Scenes as source code:
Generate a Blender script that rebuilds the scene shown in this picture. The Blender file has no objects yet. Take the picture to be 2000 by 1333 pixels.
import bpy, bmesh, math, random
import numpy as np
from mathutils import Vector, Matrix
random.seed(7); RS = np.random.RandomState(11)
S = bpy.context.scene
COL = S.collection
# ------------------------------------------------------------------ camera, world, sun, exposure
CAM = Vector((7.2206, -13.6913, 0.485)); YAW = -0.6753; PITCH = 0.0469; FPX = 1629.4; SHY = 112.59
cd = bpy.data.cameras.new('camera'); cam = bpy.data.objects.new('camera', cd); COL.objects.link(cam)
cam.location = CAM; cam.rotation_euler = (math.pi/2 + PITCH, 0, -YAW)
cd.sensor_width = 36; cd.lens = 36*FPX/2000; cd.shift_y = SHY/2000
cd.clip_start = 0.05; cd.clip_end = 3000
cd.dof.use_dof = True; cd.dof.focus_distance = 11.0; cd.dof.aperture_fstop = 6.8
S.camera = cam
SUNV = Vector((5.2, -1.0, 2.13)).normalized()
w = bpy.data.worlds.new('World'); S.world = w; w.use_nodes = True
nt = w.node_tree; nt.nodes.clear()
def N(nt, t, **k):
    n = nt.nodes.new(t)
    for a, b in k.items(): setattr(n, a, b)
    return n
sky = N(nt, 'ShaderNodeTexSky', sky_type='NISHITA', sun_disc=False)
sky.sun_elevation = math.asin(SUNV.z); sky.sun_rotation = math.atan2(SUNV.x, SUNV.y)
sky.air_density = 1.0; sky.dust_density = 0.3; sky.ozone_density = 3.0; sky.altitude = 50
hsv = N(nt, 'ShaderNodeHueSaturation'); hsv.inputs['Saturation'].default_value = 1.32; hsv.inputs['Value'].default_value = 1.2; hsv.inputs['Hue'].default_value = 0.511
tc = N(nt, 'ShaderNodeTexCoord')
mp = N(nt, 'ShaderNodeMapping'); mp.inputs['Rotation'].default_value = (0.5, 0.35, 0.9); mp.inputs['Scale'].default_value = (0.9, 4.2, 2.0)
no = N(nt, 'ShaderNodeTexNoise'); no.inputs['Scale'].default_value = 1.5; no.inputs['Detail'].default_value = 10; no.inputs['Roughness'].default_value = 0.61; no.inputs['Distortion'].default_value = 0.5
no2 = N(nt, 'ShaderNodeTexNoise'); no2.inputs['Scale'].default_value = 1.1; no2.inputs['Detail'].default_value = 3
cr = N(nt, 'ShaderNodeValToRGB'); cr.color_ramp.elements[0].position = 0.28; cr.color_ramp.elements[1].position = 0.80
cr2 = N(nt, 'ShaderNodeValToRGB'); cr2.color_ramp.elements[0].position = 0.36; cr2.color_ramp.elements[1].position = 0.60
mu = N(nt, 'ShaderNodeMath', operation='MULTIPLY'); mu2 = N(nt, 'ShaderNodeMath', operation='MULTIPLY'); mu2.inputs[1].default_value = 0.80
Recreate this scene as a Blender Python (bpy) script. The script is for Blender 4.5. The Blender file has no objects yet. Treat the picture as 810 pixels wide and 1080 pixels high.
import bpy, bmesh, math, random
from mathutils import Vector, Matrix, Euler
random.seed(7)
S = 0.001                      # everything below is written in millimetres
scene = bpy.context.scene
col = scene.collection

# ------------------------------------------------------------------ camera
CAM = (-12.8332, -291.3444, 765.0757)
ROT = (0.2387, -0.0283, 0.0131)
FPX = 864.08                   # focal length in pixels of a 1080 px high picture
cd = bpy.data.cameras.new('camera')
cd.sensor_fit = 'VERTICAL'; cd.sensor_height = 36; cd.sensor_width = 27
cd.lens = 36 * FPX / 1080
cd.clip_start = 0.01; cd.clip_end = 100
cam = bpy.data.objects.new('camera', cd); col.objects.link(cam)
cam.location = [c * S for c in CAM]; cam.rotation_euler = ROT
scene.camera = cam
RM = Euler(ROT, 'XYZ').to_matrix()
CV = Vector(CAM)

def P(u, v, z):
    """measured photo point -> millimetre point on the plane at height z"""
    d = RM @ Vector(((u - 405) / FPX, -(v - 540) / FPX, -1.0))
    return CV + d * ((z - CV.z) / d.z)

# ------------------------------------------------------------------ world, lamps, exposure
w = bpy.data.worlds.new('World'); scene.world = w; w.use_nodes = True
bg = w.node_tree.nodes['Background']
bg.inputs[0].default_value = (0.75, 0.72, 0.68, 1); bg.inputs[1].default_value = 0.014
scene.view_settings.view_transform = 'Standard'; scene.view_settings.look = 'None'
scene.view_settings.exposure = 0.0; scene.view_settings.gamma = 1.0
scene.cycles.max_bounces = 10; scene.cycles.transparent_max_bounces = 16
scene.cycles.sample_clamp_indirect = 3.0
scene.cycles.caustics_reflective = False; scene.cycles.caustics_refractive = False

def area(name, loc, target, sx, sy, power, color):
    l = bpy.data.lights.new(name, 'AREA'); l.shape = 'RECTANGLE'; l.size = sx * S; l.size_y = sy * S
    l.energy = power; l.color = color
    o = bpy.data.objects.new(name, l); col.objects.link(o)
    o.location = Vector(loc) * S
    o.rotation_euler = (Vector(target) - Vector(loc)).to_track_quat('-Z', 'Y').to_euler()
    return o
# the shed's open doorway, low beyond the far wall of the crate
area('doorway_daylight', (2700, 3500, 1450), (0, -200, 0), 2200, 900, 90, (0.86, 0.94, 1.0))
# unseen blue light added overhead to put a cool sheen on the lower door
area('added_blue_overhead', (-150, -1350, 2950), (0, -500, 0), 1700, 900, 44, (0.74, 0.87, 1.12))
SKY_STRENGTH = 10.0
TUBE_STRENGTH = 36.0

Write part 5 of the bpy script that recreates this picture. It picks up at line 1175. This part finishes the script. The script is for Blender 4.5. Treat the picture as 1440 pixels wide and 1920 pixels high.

WORK TO DO:
Write out every line from the records above, word for word.

SOLUTION:
Generate a Blender script that rebuilds the scene shown in this picture. The Blender file has no objects yet. Take the picture to be 2000 by 1333 pixels.
import bpy, bmesh, math, random
import numpy as np
from mathutils import Vector, Matrix
random.seed(7); RS = np.random.RandomState(11)
S = bpy.context.scene
COL = S.collection
# ------------------------------------------------------------------ camera, world, sun, exposure
CAM = Vector((7.2206, -13.6913, 0.485)); YAW = -0.6753; PITCH = 0.0469; FPX = 1629.4; SHY = 112.59
cd = bpy.data.cameras.new('camera'); cam = bpy.data.objects.new('camera', cd); COL.objects.link(cam)
cam.location = CAM; cam.rotation_euler = (math.pi/2 + PITCH, 0, -YAW)
cd.sensor_width = 36; cd.lens = 36*FPX/2000; cd.shift_y = SHY/2000
cd.clip_start = 0.05; cd.clip_end = 3000
cd.dof.use_dof = True; cd.dof.focus_distance = 11.0; cd.dof.aperture_fstop = 6.8
S.camera = cam
SUNV = Vector((5.2, -1.0, 2.13)).normalized()
w = bpy.data.worlds.new('World'); S.world = w; w.use_nodes = True
nt = w.node_tree; nt.nodes.clear()
def N(nt, t, **k):
    n = nt.nodes.new(t)
    for a, b in k.items(): setattr(n, a, b)
    return n
sky = N(nt, 'ShaderNodeTexSky', sky_type='NISHITA', sun_disc=False)
sky.sun_elevation = math.asin(SUNV.z); sky.sun_rotation = math.atan2(SUNV.x, SUNV.y)
sky.air_density = 1.0; sky.dust_density = 0.3; sky.ozone_density = 3.0; sky.altitude = 50
hsv = N(nt, 'ShaderNodeHueSaturation'); hsv.inputs['Saturation'].default_value = 1.32; hsv.inputs['Value'].default_value = 1.2; hsv.inputs['Hue'].default_value = 0.511
tc = N(nt, 'ShaderNodeTexCoord')
mp = N(nt, 'ShaderNodeMapping'); mp.inputs['Rotation'].default_value = (0.5, 0.35, 0.9); mp.inputs['Scale'].default_value = (0.9, 4.2, 2.0)
no = N(nt, 'ShaderNodeTexNoise'); no.inputs['Scale'].default_value = 1.5; no.inputs['Detail'].default_value = 10; no.inputs['Roughness'].default_value = 0.61; no.inputs['Distortion'].default_value = 0.5
no2 = N(nt, 'ShaderNodeTexNoise'); no2.inputs['Scale'].default_value = 1.1; no2.inputs['Detail'].default_value = 3
cr = N(nt, 'ShaderNodeValToRGB'); cr.color_ramp.elements[0].position = 0.28; cr.color_ramp.elements[1].position = 0.80
cr2 = N(nt, 'ShaderNodeValToRGB'); cr2.color_ramp.elements[0].position = 0.36; cr2.color_ramp.elements[1].position = 0.60
mu = N(nt, 'ShaderNodeMath', operation='MULTIPLY'); mu2 = N(nt, 'ShaderNodeMath', operation='MULTIPLY'); mu2.inputs[1].default_value = 0.80
Recreate this scene as a Blender Python (bpy) script. The script is for Blender 4.5. The Blender file has no objects yet. Treat the picture as 810 pixels wide and 1080 pixels high.
import bpy, bmesh, math, random
from mathutils import Vector, Matrix, Euler
random.seed(7)
S = 0.001                      # everything below is written in millimetres
scene = bpy.context.scene
col = scene.collection

# ------------------------------------------------------------------ camera
CAM = (-12.8332, -291.3444, 765.0757)
ROT = (0.2387, -0.0283, 0.0131)
FPX = 864.08                   # focal length in pixels of a 1080 px high picture
cd = bpy.data.cameras.new('camera')
cd.sensor_fit = 'VERTICAL'; cd.sensor_height = 36; cd.sensor_width = 27
cd.lens = 36 * FPX / 1080
cd.clip_start = 0.01; cd.clip_end = 100
cam = bpy.data.objects.new('camera', cd); col.objects.link(cam)
cam.location = [c * S for c in CAM]; cam.rotation_euler = ROT
scene.camera = cam
RM = Euler(ROT, 'XYZ').to_matrix()
CV = Vector(CAM)

def P(u, v, z):
    """measured photo point -> millimetre point on the plane at height z"""
    d = RM @ Vector(((u - 405) / FPX, -(v - 540) / FPX, -1.0))
    return CV + d * ((z - CV.z) / d.z)

# ------------------------------------------------------------------ world, lamps, exposure
w = bpy.data.worlds.new('World'); scene.world = w; w.use_nodes = True
bg = w.node_tree.nodes['Background']
bg.inputs[0].default_value = (0.75, 0.72, 0.68, 1); bg.inputs[1].default_value = 0.014
scene.view_settings.view_transform = 'Standard'; scene.view_settings.look = 'None'
scene.view_settings.exposure = 0.0; scene.view_settings.gamma = 1.0
scene.cycles.max_bounces = 10; scene.cycles.transparent_max_bounces = 16
scene.cycles.sample_clamp_indirect = 3.0
scene.cycles.caustics_reflective = False; scene.cycles.caustics_refractive = False

def area(name, loc, target, sx, sy, power, color):
    l = bpy.data.lights.new(name, 'AREA'); l.shape = 'RECTANGLE'; l.size = sx * S; l.size_y = sy * S
    l.energy = power; l.color = color
    o = bpy.data.objects.new(name, l); col.objects.link(o)
    o.location = Vector(loc) * S
    o.rotation_euler = (Vector(target) - Vector(loc)).to_track_quat('-Z', 'Y').to_euler()
    return o
# the shed's open doorway, low beyond the far wall of the crate
area('doorway_daylight', (2700, 3500, 1450), (0, -200, 0), 2200, 900, 90, (0.86, 0.94, 1.0))
# unseen blue light added overhead to put a cool sheen on the lower door
area('added_blue_overhead', (-150, -1350, 2950), (0, -500, 0), 1700, 900, 44, (0.74, 0.87, 1.12))
SKY_STRENGTH = 10.0
TUBE_STRENGTH = 36.0

Write part 5 of the bpy script that recreates this picture. It picks up at line 1175. This part finishes the script. The script is for Blender 4.5. Treat the picture as 1440 pixels wide and 1920 pixels high.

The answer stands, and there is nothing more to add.